Would you quote the material below in full and unchanged?

§ DATA SEGMENT
-- -- --
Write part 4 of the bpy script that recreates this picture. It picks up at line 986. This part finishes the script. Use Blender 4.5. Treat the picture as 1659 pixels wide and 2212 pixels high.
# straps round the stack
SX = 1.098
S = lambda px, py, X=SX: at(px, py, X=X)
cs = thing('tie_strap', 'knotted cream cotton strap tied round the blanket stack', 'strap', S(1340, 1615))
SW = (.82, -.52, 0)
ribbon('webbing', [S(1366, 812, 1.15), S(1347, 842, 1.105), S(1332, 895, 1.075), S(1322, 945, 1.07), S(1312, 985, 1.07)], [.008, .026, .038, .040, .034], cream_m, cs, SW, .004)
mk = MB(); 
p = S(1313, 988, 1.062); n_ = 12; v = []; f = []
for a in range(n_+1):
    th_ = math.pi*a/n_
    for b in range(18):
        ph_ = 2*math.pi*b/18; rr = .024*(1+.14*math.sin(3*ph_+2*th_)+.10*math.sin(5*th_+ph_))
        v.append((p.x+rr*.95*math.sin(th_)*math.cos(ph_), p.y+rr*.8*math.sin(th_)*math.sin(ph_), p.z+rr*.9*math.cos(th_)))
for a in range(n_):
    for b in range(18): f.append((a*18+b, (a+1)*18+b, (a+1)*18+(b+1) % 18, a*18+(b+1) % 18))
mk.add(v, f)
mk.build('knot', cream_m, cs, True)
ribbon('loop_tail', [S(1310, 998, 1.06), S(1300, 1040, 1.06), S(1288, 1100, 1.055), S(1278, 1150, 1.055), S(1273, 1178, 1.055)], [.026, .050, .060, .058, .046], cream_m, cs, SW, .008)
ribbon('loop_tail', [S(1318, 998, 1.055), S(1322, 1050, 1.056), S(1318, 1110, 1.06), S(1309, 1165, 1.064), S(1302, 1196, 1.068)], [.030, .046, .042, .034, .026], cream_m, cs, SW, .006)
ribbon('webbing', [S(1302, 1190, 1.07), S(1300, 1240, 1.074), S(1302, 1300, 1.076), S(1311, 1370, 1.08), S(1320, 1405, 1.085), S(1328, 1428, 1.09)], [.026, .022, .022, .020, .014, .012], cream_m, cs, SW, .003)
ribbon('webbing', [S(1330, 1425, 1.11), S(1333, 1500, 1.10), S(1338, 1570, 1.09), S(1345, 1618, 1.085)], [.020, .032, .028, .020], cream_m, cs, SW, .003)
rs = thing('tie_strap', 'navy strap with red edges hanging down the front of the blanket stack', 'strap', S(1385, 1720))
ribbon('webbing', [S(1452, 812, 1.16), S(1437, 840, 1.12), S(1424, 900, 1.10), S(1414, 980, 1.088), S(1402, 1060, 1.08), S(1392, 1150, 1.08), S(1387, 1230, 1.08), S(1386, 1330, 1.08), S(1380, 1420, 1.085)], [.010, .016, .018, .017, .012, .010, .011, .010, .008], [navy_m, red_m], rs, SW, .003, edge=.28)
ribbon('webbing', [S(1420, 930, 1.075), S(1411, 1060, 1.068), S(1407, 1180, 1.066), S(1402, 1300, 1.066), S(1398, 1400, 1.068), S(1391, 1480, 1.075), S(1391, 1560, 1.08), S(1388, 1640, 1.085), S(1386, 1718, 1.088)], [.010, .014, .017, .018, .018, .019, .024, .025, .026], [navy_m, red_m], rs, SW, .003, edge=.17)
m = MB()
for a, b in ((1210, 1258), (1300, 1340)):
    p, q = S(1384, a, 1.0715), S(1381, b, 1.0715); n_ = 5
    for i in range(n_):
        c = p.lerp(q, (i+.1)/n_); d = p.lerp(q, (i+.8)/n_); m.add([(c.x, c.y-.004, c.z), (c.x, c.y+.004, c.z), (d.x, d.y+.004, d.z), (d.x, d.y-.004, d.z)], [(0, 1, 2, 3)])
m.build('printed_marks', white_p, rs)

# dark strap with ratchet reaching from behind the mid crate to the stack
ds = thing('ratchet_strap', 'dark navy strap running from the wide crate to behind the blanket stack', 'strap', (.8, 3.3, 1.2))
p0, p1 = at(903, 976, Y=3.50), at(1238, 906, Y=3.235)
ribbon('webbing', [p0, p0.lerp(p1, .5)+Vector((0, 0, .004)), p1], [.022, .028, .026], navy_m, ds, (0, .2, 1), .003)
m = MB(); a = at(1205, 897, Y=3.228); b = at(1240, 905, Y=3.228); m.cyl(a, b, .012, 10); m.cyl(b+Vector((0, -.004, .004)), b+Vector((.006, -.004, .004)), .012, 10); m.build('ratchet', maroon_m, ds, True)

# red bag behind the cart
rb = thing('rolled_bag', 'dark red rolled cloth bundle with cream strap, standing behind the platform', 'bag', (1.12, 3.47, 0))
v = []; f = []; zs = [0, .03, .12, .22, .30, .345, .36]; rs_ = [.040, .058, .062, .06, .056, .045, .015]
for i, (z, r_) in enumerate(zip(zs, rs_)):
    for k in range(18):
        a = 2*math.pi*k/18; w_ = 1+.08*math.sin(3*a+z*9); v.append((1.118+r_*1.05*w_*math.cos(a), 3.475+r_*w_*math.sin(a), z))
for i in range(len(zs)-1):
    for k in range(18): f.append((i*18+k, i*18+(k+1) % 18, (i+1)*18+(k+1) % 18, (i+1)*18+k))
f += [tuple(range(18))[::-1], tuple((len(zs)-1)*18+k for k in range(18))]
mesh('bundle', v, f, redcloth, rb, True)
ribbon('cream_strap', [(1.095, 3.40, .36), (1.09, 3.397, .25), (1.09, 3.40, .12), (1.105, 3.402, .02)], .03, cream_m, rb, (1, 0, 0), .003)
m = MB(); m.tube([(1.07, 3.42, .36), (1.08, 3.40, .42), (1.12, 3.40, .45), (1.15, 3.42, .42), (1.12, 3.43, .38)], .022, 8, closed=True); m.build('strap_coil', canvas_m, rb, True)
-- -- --
§ THE OUTPUT
Write part 4 of the bpy script that recreates this picture. It picks up at line 986. This part finishes the script. Use Blender 4.5. Treat the picture as 1659 pixels wide and 2212 pixels high.
# straps round the stack
SX = 1.098
S = lambda px, py, X=SX: at(px, py, X=X)
cs = thing('tie_strap', 'knotted cream cotton strap tied round the blanket stack', 'strap', S(1340, 1615))
SW = (.82, -.52, 0)
ribbon('webbing', [S(1366, 812, 1.15), S(1347, 842, 1.105), S(1332, 895, 1.075), S(1322, 945, 1.07), S(1312, 985, 1.07)], [.008, .026, .038, .040, .034], cream_m, cs, SW, .004)
mk = MB(); 
p = S(1313, 988, 1.062); n_ = 12; v = []; f = []
for a in range(n_+1):
    th_ = math.pi*a/n_
    for b in range(18):
        ph_ = 2*math.pi*b/18; rr = .024*(1+.14*math.sin(3*ph_+2*th_)+.10*math.sin(5*th_+ph_))
        v.append((p.x+rr*.95*math.sin(th_)*math.cos(ph_), p.y+rr*.8*math.sin(th_)*math.sin(ph_), p.z+rr*.9*math.cos(th_)))
for a in range(n_):
    for b in range(18): f.append((a*18+b, (a+1)*18+b, (a+1)*18+(b+1) % 18, a*18+(b+1) % 18))
mk.add(v, f)
mk.build('knot', cream_m, cs, True)
ribbon('loop_tail', [S(1310, 998, 1.06), S(1300, 1040, 1.06), S(1288, 1100, 1.055), S(1278, 1150, 1.055), S(1273, 1178, 1.055)], [.026, .050, .060, .058, .046], cream_m, cs, SW, .008)
ribbon('loop_tail', [S(1318, 998, 1.055), S(1322, 1050, 1.056), S(1318, 1110, 1.06), S(1309, 1165, 1.064), S(1302, 1196, 1.068)], [.030, .046, .042, .034, .026], cream_m, cs, SW, .006)
ribbon('webbing', [S(1302, 1190, 1.07), S(1300, 1240, 1.074), S(1302, 1300, 1.076), S(1311, 1370, 1.08), S(1320, 1405, 1.085), S(1328, 1428, 1.09)], [.026, .022, .022, .020, .014, .012], cream_m, cs, SW, .003)
ribbon('webbing', [S(1330, 1425, 1.11), S(1333, 1500, 1.10), S(1338, 1570, 1.09), S(1345, 1618, 1.085)], [.020, .032, .028, .020], cream_m, cs, SW, .003)
rs = thing('tie_strap', 'navy strap with red edges hanging down the front of the blanket stack', 'strap', S(1385, 1720))
ribbon('webbing', [S(1452, 812, 1.16), S(1437, 840, 1.12), S(1424, 900, 1.10), S(1414, 980, 1.088), S(1402, 1060, 1.08), S(1392, 1150, 1.08), S(1387, 1230, 1.08), S(1386, 1330, 1.08), S(1380, 1420, 1.085)], [.010, .016, .018, .017, .012, .010, .011, .010, .008], [navy_m, red_m], rs, SW, .003, edge=.28)
ribbon('webbing', [S(1420, 930, 1.075), S(1411, 1060, 1.068), S(1407, 1180, 1.066), S(1402, 1300, 1.066), S(1398, 1400, 1.068), S(1391, 1480, 1.075), S(1391, 1560, 1.08), S(1388, 1640, 1.085), S(1386, 1718, 1.088)], [.010, .014, .017, .018, .018, .019, .024, .025, .026], [navy_m, red_m], rs, SW, .003, edge=.17)
m = MB()
for a, b in ((1210, 1258), (1300, 1340)):
    p, q = S(1384, a, 1.0715), S(1381, b, 1.0715); n_ = 5
    for i in range(n_):
        c = p.lerp(q, (i+.1)/n_); d = p.lerp(q, (i+.8)/n_); m.add([(c.x, c.y-.004, c.z), (c.x, c.y+.004, c.z), (d.x, d.y+.004, d.z), (d.x, d.y-.004, d.z)], [(0, 1, 2, 3)])
m.build('printed_marks', white_p, rs)

# dark strap with ratchet reaching from behind the mid crate to the stack
ds = thing('ratchet_strap', 'dark navy strap running from the wide crate to behind the blanket stack', 'strap', (.8, 3.3, 1.2))
p0, p1 = at(903, 976, Y=3.50), at(1238, 906, Y=3.235)
ribbon('webbing', [p0, p0.lerp(p1, .5)+Vector((0, 0, .004)), p1], [.022, .028, .026], navy_m, ds, (0, .2, 1), .003)
m = MB(); a = at(1205, 897, Y=3.228); b = at(1240, 905, Y=3.228); m.cyl(a, b, .012, 10); m.cyl(b+Vector((0, -.004, .004)), b+Vector((.006, -.004, .004)), .012, 10); m.build('ratchet', maroon_m, ds, True)

# red bag behind the cart
rb = thing('rolled_bag', 'dark red rolled cloth bundle with cream strap, standing behind the platform', 'bag', (1.12, 3.47, 0))
v = []; f = []; zs = [0, .03, .12, .22, .30, .345, .36]; rs_ = [.040, .058, .062, .06, .056, .045, .015]
for i, (z, r_) in enumerate(zip(zs, rs_)):
    for k in range(18):
        a = 2*math.pi*k/18; w_ = 1+.08*math.sin(3*a+z*9); v.append((1.118+r_*1.05*w_*math.cos(a), 3.475+r_*w_*math.sin(a), z))
for i in range(len(zs)-1):
    for k in range(18): f.append((i*18+k, i*18+(k+1) % 18, (i+1)*18+(k+1) % 18, (i+1)*18+k))
f += [tuple(range(18))[::-1], tuple((len(zs)-1)*18+k for k in range(18))]
mesh('bundle', v, f, redcloth, rb, True)
ribbon('cream_strap', [(1.095, 3.40, .36), (1.09, 3.397, .25), (1.09, 3.40, .12), (1.105, 3.402, .02)], .03, cream_m, rb, (1, 0, 0), .003)
m = MB(); m.tube([(1.07, 3.42, .36), (1.08, 3.40, .42), (1.12, 3.40, .45), (1.15, 3.42, .42), (1.12, 3.43, .38)], .022, 8, closed=True); m.build('strap_coil', canvas_m, rb, True)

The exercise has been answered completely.